SUPPLIED MATERIAL →

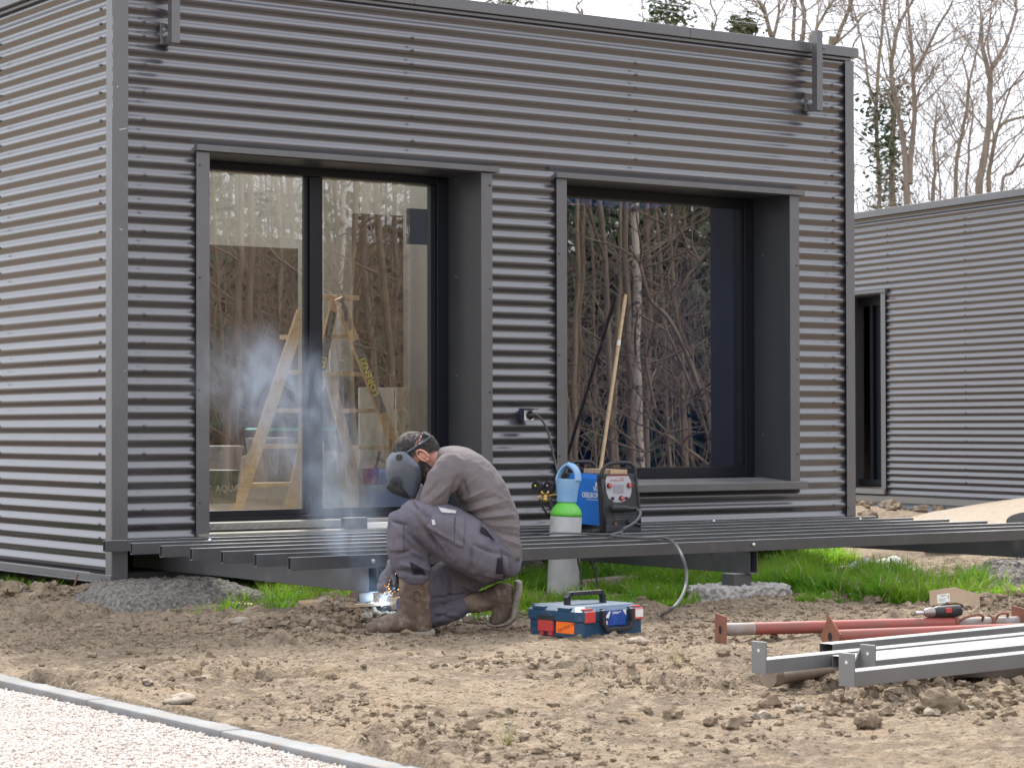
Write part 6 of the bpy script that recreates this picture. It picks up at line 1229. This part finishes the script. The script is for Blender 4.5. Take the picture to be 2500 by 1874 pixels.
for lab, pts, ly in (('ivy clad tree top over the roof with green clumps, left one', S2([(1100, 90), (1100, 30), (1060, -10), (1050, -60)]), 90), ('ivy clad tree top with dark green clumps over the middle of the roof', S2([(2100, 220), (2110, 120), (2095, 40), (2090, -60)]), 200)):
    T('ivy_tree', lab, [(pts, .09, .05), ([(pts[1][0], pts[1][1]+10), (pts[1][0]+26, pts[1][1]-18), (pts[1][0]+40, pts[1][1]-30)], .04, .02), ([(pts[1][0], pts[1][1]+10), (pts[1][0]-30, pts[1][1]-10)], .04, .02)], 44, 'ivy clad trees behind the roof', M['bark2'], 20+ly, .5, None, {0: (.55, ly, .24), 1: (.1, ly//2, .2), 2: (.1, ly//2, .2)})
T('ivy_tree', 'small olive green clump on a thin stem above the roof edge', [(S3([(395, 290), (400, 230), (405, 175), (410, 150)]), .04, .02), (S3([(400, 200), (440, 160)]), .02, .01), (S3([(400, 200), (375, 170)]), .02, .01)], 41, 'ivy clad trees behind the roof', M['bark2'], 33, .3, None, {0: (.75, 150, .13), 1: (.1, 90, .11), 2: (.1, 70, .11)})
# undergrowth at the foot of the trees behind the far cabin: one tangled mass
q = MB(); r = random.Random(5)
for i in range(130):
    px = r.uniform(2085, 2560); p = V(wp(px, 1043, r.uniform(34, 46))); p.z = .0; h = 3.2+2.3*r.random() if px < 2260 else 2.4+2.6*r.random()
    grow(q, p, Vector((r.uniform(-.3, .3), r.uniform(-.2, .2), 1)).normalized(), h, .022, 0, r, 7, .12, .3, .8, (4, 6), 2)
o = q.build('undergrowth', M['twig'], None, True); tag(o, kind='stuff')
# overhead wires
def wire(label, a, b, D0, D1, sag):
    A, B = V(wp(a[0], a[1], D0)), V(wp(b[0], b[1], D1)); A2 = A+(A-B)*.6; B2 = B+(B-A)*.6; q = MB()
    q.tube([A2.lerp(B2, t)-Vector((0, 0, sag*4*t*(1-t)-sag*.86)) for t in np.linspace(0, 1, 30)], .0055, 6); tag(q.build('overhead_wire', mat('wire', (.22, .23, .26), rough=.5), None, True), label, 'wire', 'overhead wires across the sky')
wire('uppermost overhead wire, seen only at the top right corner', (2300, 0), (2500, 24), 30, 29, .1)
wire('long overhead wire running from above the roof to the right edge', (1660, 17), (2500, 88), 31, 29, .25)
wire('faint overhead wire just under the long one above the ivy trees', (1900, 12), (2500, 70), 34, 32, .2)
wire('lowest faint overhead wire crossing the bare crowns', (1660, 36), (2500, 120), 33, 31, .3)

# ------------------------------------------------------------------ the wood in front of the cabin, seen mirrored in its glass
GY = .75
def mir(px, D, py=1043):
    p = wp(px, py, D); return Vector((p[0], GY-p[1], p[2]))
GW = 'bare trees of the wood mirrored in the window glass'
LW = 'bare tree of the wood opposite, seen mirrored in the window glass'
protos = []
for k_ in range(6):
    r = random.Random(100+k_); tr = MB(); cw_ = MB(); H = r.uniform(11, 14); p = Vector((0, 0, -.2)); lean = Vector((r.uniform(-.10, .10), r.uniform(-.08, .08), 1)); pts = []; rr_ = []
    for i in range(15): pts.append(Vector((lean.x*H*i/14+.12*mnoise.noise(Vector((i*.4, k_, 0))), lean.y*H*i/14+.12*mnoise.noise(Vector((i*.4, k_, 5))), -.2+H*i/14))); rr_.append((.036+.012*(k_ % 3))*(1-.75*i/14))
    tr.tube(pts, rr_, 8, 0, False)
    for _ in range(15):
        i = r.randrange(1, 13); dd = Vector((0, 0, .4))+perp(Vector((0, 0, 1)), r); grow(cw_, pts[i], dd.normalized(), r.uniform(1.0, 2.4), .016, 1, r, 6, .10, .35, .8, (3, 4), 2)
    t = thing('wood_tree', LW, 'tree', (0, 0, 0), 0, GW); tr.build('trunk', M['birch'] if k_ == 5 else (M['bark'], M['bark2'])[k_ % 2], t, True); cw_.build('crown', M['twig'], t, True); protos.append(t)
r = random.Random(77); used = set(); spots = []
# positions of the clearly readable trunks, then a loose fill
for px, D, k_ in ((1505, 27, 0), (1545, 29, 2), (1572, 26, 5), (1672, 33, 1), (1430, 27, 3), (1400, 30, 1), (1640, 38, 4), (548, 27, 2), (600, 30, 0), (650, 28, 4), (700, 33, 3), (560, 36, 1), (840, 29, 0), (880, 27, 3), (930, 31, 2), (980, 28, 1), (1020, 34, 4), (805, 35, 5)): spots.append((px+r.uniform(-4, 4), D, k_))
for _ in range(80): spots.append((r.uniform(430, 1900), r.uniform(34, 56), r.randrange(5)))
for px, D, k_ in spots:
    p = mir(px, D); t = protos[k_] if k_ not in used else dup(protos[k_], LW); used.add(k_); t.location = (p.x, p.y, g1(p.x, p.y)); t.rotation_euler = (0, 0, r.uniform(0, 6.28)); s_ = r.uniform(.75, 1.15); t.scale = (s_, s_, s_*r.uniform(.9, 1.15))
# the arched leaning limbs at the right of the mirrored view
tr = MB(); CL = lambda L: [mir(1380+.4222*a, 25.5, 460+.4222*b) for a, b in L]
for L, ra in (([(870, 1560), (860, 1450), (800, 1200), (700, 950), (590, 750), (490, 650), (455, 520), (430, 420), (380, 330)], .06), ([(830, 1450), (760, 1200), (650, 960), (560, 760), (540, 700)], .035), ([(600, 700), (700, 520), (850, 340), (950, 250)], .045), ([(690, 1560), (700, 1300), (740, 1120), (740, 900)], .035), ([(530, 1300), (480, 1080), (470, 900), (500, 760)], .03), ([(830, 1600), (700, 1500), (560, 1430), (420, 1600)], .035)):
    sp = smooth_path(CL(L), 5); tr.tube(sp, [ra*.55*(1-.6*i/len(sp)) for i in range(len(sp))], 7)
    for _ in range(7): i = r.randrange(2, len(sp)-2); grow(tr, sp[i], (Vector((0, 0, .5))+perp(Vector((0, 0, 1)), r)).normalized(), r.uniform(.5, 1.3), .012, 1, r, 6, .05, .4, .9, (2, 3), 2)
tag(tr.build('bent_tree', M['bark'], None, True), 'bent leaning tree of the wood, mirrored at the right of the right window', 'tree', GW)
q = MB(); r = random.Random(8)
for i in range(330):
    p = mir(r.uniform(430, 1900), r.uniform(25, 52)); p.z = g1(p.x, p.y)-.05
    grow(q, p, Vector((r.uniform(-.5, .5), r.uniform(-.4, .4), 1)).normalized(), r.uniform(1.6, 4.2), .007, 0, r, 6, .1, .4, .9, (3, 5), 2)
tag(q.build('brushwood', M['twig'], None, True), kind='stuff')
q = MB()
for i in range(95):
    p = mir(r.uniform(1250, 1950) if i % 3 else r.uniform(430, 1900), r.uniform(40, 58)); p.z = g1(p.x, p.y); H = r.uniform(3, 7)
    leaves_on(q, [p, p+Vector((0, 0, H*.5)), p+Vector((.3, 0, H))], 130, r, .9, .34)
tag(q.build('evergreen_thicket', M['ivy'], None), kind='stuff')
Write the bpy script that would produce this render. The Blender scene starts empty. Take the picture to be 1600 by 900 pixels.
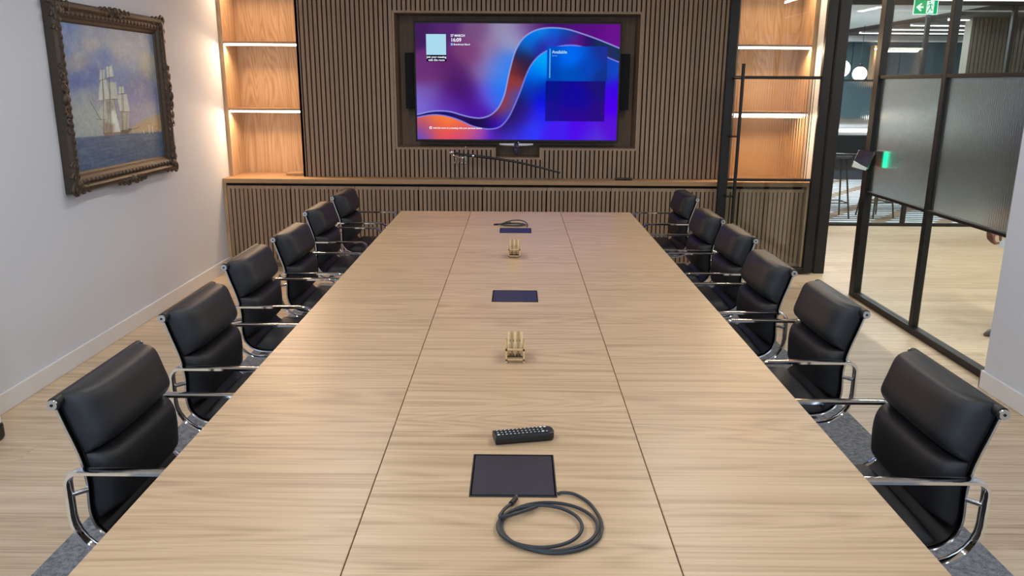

EXERCISE BRIEF → Find out how many lines in the listing contain the string "script". Give the number alone.

COMPLETE ANSWER → 2